Why the Stock Market Will Eventually Test its March Lows

by Michael Lombardi, CFP, MBA

Yesterday, I gave you my six reasons why stocks are moving higher right now. And I promised that today I would tell you why the stock market would eventually test its lows of March 9, 2009. So here it goes:

Historically, bull markets end when price/earnings multiples get above 20 and dividend yields fall below two percent. Bull markets also end when speculation reaches a frenzied state. The bull market that started in 1982 came to a spectacular end in October 2007 — an unprecedented 25-year run.

Historically, bear markets end when price/earnings multiples get below 10 and dividend yields rise to six percent. Bear market also end when no one wants to buy stocks, pessimism is at extreme levels and stocks are at great values.

On March 9, 2009, when the Dow Jones Industrial Average hit a multi-year low of 6,440.08, stocks did not represent great values. The dividend yield on the Dow Jones got only above four percent for a short time. The prices earnings multiple did not get anywhere near 10.

Today, the Dow Jones sells at 47 times earnings and a dividend yield of 3.5%. By any stretch of the imagination, this cannot be called bargain territory for stocks. Stocks became severely oversold on March 9 (they fell down quickly in a very short period of time). What we are witnessing now is a rebound from that oversold level. Eventually, the bear market will need to finish its business and bring stocks to a level at which they are great values again. That means the lows of March 9, 2009, will need to be broken.

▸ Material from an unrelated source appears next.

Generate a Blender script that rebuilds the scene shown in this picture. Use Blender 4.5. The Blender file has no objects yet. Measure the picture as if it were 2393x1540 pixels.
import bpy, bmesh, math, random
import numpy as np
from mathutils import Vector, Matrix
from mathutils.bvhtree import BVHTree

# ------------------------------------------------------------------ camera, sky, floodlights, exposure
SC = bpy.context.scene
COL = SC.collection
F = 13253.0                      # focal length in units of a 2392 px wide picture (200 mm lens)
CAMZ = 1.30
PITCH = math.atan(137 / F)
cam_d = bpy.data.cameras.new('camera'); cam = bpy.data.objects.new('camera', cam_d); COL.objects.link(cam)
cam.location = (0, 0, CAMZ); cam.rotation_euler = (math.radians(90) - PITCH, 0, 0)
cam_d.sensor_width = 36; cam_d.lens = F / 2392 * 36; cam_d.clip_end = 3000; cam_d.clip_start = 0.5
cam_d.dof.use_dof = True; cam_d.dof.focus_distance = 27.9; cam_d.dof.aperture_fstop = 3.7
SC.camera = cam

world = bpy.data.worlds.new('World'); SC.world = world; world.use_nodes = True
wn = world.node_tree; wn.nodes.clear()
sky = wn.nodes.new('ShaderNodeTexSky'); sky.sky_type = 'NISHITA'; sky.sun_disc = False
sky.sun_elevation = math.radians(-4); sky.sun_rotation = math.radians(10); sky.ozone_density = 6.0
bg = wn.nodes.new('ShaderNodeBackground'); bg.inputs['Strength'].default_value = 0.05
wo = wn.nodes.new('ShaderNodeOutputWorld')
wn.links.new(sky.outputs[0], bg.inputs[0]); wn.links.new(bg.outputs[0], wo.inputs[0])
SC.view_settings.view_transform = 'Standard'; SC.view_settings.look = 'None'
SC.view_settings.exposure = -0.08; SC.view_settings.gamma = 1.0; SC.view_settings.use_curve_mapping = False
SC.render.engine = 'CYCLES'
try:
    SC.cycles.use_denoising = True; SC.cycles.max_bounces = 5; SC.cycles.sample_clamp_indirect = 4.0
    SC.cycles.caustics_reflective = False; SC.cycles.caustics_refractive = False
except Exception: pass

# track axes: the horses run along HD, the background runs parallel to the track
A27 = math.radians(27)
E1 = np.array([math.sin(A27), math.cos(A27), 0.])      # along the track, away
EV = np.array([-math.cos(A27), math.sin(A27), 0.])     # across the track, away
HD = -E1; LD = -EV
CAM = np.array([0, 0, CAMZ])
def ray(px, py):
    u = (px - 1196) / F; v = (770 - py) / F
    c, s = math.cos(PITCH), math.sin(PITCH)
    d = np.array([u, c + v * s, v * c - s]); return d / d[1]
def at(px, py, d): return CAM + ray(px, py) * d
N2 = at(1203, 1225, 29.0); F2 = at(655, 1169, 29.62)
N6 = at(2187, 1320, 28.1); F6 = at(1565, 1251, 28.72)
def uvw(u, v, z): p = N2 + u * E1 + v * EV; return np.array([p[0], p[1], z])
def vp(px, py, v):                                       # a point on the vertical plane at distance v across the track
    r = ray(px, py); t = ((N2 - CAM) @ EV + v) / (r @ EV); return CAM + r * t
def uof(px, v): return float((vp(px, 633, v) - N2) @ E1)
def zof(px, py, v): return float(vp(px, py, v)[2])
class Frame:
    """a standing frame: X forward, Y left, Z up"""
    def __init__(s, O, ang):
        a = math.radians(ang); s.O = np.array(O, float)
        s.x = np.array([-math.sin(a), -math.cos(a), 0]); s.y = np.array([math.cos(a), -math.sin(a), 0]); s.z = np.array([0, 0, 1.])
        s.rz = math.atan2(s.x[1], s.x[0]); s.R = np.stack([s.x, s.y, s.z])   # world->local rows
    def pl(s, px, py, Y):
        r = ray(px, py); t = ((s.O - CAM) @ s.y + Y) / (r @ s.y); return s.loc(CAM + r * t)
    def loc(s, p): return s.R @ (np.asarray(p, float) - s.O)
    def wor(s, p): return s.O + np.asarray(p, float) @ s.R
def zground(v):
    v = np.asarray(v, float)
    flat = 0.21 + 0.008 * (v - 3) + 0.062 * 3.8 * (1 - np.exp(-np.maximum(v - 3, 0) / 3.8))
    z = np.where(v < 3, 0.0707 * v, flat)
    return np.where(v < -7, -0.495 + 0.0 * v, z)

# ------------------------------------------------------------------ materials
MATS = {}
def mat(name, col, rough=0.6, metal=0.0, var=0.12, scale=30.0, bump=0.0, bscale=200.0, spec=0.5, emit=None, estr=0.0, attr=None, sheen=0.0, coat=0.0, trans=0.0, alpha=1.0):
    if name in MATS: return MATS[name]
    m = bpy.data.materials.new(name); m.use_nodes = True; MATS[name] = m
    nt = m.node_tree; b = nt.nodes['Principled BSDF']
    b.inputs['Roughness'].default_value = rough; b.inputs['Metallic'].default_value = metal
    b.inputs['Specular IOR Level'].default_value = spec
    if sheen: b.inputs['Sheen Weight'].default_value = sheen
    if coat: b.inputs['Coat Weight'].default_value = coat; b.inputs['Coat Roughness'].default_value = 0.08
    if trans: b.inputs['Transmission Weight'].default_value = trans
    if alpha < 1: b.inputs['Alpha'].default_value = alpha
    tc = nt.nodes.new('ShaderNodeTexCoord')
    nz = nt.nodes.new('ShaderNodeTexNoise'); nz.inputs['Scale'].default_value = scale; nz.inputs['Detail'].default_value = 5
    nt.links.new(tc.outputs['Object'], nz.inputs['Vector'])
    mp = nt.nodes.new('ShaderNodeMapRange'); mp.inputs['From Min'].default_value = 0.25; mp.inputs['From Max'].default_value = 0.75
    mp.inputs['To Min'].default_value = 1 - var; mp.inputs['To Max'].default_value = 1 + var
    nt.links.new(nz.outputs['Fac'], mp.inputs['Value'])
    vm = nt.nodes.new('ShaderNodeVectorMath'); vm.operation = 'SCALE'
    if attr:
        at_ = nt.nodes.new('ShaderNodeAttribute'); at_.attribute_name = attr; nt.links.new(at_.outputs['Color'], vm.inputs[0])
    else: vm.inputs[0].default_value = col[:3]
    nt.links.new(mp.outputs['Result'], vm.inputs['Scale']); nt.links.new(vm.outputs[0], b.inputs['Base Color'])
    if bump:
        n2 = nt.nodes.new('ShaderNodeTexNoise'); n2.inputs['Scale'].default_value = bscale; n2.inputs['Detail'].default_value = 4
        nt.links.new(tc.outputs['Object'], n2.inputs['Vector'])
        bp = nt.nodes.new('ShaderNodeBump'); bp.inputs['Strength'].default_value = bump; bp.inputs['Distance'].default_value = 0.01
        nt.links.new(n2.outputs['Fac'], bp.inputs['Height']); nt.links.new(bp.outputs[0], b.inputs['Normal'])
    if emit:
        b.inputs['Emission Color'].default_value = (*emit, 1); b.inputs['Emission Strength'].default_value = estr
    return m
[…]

Finally, if we look at the bull market from 1982 to 2007, we see that, during that time, period interest rates went straight down. I
remember 1982 and the high double-digit interest rates of that time very clearly. The stock market does well when interest rates fall. With interest rates at their lowest level in history, looking forward, interest rates can only go one way — up. And that’s something the stock market will not like.

Michael’s Personal Notes:

Is tourism making a quiet comeback? Could be. If we look at the best performing stock indices of the past three months, we find the Dow Jones Tires Index is up 131%, the Dow Jones Gambling Index is up 79% and the Dow Jones Hotels Index is up 75%. As silly as it sounds, it looks like people are getting in their cars, going to casinos and staying at hotels. Does Vegas look like its booming? Not yet. But remember the stock market is a leading indicator. As I noted yesterday, I believe that the falling value of the U.S. dollar against other world currencies would be a boom for domestic U.S. travel this year. And maybe that’s what these indices are telling us.

Where the Market Stands:

When I was a kid, one of my favorite TV programs was “Star Trek.” I remember a particular episode when a captain from an enemy ship said, “That captain Kirk, he is a treacherous one.” I feel the same way about the stock market these days. Just when the Dow Jones looks like it’s about to break above its 2009 high, this treacherous market pulls back. The Dow Jones Industrial Average is down 5.4% for 2009. I’m still classifying the current situation for the stock market as a rally in the confines of an overall secular bear market.

What He Said:

“As for the stock market, it continues along its merry way oblivious to what is happening to homebuyers’ wealth. [Since 2005 I have been writing about how the real estate bust would be bigger than the boom.] In 1927, the real estate market crashed and the stock market, even back then, carried along its merry way for two more years until it eventually crashed. History has a way of repeating itself.” Michael Lombardi in PROFIT CONFIDENTIAL, November 21, 2007. It is now widely recognized that the real estate market in the U.S. started its path downwards in 2006 and that the stock market followed suit in 2008.